Task statement:
Where a line of the listing below includes the word "bscale", reproduce that line.

Data segment:
+--
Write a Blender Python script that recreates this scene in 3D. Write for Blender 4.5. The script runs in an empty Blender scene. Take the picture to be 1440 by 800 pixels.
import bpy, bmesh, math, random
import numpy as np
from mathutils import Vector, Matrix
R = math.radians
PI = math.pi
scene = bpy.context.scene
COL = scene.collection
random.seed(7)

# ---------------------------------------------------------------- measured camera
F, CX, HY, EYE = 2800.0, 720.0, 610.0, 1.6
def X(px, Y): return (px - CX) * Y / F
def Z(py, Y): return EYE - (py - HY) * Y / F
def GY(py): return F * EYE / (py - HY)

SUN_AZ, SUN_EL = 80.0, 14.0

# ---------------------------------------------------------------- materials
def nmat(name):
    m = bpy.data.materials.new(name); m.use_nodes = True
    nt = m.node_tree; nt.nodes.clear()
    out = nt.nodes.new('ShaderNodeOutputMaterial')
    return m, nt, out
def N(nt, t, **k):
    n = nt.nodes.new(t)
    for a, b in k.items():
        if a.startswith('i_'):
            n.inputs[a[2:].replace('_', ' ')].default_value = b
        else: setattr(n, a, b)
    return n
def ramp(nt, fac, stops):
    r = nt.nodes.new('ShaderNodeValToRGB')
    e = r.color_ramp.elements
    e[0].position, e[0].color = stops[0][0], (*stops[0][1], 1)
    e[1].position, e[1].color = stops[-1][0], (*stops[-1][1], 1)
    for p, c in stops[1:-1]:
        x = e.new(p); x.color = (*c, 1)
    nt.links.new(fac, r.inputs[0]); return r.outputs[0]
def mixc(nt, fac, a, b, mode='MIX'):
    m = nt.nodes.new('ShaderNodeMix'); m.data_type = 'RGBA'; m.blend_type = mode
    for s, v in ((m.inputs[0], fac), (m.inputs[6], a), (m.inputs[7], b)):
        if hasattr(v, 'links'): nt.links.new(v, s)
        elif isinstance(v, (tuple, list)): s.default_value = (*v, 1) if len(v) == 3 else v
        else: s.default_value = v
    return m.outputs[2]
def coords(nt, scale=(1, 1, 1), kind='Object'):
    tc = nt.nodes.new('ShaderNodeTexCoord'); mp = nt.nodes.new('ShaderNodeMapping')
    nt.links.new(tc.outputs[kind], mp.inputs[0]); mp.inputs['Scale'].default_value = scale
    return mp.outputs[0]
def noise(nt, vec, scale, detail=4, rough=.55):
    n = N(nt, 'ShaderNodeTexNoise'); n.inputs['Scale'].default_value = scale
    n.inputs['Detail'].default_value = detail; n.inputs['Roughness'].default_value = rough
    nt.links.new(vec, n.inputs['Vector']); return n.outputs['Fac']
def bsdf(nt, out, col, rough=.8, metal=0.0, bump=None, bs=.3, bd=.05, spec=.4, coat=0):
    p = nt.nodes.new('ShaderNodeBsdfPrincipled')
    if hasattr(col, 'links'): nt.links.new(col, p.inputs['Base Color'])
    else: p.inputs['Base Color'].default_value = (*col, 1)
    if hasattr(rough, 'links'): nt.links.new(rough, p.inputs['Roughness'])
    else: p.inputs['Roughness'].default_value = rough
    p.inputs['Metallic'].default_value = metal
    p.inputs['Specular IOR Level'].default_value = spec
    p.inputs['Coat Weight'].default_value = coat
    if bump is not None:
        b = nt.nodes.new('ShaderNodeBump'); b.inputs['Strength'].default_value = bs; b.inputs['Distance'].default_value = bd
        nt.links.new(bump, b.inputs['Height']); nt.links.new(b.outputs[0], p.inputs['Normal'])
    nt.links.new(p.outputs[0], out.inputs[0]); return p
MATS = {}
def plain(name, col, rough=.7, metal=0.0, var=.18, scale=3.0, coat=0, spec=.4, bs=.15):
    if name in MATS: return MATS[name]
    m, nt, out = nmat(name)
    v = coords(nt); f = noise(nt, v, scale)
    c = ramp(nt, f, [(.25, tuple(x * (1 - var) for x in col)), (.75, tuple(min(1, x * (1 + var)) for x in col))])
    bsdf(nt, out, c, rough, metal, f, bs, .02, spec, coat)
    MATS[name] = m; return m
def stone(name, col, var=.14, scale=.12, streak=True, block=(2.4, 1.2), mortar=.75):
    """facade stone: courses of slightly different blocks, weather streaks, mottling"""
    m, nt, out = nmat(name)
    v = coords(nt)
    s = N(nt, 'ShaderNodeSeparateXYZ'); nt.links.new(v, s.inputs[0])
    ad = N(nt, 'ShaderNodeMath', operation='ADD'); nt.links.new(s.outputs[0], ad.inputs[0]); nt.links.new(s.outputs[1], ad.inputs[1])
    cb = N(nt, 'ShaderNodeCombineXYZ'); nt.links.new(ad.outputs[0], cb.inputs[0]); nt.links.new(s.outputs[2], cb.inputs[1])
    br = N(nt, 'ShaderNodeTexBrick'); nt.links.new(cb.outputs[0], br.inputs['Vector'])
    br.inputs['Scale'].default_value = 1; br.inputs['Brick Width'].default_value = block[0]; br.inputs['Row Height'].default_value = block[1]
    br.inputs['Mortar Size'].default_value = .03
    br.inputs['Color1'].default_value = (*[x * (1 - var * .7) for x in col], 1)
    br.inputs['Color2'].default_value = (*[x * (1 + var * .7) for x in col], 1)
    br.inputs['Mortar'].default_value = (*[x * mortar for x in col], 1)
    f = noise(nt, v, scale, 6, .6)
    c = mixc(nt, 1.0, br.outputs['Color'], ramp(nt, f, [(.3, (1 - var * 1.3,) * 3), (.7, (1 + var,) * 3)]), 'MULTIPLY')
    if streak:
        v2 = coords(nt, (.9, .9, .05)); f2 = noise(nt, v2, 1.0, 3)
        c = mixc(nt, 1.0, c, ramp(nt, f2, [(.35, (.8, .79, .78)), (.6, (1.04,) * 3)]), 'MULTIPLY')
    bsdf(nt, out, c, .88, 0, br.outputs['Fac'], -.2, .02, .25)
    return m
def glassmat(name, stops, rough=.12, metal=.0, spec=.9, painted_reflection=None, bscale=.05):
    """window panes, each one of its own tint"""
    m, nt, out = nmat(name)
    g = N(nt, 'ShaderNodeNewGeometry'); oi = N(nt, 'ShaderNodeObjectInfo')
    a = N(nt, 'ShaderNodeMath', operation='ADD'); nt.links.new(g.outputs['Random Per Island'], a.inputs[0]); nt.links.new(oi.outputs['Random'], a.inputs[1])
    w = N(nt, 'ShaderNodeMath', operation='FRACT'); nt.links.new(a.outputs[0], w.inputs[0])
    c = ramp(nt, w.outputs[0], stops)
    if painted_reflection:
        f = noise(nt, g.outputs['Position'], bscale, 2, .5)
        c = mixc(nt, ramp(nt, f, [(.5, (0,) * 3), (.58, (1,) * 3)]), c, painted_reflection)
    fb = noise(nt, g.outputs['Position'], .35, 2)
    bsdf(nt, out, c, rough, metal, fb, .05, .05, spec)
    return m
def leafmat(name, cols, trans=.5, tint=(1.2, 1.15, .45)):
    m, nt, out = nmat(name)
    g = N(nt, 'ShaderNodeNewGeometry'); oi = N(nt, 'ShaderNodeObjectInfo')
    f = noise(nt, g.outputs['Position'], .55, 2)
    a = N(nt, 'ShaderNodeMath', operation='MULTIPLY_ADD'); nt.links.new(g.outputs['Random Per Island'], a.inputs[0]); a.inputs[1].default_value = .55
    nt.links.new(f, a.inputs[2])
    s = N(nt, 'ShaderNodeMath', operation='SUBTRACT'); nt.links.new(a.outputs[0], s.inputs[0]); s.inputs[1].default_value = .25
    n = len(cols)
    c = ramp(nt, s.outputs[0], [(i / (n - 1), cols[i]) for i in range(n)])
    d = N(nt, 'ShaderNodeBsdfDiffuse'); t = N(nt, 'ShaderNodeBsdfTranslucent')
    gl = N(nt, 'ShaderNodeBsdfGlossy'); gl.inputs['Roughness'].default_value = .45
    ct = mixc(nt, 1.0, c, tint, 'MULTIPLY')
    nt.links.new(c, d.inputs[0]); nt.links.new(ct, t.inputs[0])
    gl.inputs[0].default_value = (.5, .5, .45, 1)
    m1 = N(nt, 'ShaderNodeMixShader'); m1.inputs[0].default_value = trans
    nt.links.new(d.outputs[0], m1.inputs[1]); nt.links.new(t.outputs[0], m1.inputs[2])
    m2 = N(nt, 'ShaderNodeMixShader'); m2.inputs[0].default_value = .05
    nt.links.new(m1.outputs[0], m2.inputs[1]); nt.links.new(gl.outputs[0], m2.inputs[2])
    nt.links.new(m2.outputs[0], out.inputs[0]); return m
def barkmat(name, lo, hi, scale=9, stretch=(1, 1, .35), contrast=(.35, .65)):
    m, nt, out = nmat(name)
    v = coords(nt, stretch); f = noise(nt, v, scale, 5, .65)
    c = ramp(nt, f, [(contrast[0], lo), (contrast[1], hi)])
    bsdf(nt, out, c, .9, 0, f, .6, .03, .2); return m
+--
The result:
def glassmat(name, stops, rough=.12, metal=.0, spec=.9, painted_reflection=None, bscale=.05):
        f = noise(nt, g.outputs['Position'], bscale, 2, .5)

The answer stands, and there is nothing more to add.